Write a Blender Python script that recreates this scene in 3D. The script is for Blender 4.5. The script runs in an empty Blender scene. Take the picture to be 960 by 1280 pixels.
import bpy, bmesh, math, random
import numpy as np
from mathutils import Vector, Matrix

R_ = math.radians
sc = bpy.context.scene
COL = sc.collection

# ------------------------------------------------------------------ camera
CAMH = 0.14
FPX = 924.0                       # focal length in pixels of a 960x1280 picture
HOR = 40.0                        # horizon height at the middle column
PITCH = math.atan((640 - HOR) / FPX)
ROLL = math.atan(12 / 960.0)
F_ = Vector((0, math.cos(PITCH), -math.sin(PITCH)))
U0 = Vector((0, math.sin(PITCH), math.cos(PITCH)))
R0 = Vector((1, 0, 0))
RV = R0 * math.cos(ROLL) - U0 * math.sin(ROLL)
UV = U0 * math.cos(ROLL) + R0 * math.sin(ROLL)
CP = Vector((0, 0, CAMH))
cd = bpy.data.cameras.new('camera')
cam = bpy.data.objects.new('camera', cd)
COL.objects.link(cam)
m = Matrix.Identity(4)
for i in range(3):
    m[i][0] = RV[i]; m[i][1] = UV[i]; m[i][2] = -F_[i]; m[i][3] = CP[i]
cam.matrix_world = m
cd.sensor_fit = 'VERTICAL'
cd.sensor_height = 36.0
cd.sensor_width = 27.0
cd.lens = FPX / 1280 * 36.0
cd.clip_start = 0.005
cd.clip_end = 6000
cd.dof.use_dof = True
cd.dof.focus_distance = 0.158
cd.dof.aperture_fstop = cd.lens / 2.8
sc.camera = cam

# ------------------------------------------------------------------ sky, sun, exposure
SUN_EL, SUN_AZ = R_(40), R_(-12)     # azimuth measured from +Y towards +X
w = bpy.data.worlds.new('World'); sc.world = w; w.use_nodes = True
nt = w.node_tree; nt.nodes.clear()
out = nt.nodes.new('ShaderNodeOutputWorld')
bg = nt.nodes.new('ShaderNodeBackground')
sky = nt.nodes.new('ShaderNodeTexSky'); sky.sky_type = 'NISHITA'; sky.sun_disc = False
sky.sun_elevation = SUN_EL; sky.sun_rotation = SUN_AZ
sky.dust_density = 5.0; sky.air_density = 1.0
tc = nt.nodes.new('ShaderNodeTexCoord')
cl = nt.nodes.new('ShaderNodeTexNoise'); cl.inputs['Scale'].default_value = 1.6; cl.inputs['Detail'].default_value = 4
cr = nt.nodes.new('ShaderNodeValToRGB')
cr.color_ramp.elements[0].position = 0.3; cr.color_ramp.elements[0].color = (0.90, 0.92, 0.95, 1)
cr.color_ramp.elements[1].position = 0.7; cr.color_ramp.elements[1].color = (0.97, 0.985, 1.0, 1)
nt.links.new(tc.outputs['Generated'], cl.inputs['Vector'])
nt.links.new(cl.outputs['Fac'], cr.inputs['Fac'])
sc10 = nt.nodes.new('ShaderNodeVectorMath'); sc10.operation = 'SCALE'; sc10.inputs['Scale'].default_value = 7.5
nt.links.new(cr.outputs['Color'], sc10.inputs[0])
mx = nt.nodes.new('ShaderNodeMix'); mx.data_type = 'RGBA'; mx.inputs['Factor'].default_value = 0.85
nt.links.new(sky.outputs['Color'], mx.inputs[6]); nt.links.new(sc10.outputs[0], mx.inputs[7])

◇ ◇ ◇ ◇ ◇

### SHORT PROBLEM
Up to and including the line with "sc.camera = cam", repeat the data exactly, starting from its first line; nothing else belongs in the response.

### RIGHT ANSWER
Write a Blender Python script that recreates this scene in 3D. The script is for Blender 4.5. The script runs in an empty Blender scene. Take the picture to be 960 by 1280 pixels.
import bpy, bmesh, math, random
import numpy as np
from mathutils import Vector, Matrix

R_ = math.radians
sc = bpy.context.scene
COL = sc.collection

# ------------------------------------------------------------------ camera
CAMH = 0.14
FPX = 924.0                       # focal length in pixels of a 960x1280 picture
HOR = 40.0                        # horizon height at the middle column
PITCH = math.atan((640 - HOR) / FPX)
ROLL = math.atan(12 / 960.0)
F_ = Vector((0, math.cos(PITCH), -math.sin(PITCH)))
U0 = Vector((0, math.sin(PITCH), math.cos(PITCH)))
R0 = Vector((1, 0, 0))
RV = R0 * math.cos(ROLL) - U0 * math.sin(ROLL)
UV = U0 * math.cos(ROLL) + R0 * math.sin(ROLL)
CP = Vector((0, 0, CAMH))
cd = bpy.data.cameras.new('camera')
cam = bpy.data.objects.new('camera', cd)
COL.objects.link(cam)
m = Matrix.Identity(4)
for i in range(3):
    m[i][0] = RV[i]; m[i][1] = UV[i]; m[i][2] = -F_[i]; m[i][3] = CP[i]
cam.matrix_world = m
cd.sensor_fit = 'VERTICAL'
cd.sensor_height = 36.0
cd.sensor_width = 27.0
cd.lens = FPX / 1280 * 36.0
cd.clip_start = 0.005
cd.clip_end = 6000
cd.dof.use_dof = True
cd.dof.focus_distance = 0.158
cd.dof.aperture_fstop = cd.lens / 2.8
sc.camera = cam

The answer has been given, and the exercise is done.